**DATASET SECTION**
+ + + + + + +
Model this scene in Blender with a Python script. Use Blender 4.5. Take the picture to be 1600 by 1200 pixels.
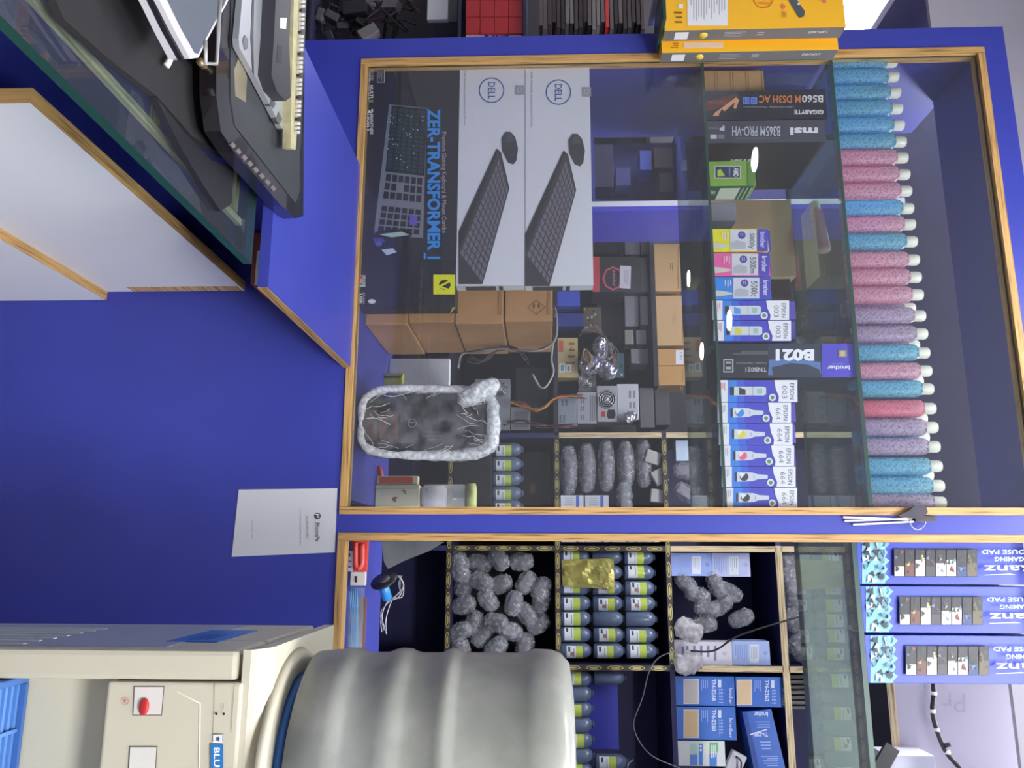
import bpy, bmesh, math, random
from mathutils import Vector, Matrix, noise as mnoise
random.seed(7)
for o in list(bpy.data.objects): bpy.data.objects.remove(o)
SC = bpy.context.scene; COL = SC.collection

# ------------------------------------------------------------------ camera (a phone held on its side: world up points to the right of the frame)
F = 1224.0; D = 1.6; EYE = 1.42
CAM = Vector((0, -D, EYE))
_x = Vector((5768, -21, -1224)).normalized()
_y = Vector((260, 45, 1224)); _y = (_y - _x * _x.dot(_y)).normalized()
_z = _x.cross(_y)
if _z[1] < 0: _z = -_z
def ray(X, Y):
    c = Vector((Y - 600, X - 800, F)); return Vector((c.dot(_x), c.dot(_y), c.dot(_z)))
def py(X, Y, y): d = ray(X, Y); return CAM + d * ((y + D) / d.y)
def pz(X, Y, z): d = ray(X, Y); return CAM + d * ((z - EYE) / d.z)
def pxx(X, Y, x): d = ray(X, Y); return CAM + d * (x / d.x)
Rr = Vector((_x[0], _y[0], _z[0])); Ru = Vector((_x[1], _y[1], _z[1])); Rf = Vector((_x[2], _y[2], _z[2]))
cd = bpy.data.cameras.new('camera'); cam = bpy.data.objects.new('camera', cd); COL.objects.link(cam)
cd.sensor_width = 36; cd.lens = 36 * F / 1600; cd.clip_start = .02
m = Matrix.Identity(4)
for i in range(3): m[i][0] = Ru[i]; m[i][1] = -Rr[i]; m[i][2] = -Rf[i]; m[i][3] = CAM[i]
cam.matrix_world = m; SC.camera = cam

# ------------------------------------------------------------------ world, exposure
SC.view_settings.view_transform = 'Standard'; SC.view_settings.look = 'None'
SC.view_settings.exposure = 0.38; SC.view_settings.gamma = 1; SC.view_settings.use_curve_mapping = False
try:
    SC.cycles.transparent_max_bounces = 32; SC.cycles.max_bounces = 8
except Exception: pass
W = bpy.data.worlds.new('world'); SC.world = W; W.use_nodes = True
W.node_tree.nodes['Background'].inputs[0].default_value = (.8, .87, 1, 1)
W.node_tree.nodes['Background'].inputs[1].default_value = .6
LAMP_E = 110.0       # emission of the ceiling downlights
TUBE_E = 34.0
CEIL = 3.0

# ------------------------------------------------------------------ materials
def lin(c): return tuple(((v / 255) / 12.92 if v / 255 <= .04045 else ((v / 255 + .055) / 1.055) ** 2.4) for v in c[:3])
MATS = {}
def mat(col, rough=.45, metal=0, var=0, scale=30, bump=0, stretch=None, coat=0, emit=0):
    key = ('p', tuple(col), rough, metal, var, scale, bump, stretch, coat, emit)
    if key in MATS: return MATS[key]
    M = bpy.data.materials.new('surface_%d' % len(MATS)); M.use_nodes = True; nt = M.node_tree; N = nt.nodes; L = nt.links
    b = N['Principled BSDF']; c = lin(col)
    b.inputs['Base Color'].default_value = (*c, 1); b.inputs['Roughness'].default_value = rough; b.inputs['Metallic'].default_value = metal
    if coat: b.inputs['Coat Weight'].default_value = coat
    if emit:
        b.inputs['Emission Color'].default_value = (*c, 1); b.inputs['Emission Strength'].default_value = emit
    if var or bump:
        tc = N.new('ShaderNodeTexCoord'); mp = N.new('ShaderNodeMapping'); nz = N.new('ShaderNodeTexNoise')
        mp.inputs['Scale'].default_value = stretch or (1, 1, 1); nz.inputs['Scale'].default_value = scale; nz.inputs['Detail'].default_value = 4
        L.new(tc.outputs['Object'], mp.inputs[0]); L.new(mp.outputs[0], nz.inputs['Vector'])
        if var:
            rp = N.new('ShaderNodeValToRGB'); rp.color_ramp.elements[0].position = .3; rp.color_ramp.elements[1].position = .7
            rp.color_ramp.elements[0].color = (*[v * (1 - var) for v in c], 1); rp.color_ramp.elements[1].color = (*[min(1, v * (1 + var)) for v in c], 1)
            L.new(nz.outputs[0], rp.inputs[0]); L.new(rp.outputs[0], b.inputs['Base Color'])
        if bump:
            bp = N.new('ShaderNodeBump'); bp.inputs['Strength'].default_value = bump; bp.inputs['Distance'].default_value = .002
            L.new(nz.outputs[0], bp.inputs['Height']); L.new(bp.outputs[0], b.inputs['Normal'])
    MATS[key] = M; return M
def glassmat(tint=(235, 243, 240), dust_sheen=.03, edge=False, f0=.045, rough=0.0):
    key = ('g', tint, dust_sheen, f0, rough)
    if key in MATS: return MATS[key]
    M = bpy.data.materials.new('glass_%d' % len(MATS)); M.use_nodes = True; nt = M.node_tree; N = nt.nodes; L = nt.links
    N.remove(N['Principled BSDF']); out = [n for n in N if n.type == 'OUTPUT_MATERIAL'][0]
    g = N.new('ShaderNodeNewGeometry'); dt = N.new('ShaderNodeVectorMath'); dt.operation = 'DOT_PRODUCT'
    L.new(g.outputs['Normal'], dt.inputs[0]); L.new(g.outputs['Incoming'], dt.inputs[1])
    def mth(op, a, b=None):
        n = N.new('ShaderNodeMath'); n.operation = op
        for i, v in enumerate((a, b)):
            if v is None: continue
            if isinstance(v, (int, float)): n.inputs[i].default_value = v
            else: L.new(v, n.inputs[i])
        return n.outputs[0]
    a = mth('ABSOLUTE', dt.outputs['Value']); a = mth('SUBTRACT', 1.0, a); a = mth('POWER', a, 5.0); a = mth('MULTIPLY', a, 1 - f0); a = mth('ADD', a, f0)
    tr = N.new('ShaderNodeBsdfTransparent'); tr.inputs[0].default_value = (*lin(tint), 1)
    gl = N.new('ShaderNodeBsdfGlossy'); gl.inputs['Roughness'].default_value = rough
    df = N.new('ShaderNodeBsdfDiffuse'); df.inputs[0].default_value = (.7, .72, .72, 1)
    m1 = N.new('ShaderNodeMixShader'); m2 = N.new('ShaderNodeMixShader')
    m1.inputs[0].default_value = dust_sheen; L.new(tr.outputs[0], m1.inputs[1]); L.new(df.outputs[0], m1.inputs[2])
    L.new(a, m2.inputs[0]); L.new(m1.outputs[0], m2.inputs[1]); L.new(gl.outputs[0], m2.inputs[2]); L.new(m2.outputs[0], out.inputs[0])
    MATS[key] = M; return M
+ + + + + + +
**GOAL**
The lines from the start of the data through the line that contains "SC = bpy.context.scene; COL = SC.collection" are to be returned exactly, please, with both ends included and every picture left out.

**THE ANSWER**
Model this scene in Blender with a Python script. Use Blender 4.5. Take the picture to be 1600 by 1200 pixels.
import bpy, bmesh, math, random
from mathutils import Vector, Matrix, noise as mnoise
random.seed(7)
for o in list(bpy.data.objects): bpy.data.objects.remove(o)
SC = bpy.context.scene; COL = SC.collection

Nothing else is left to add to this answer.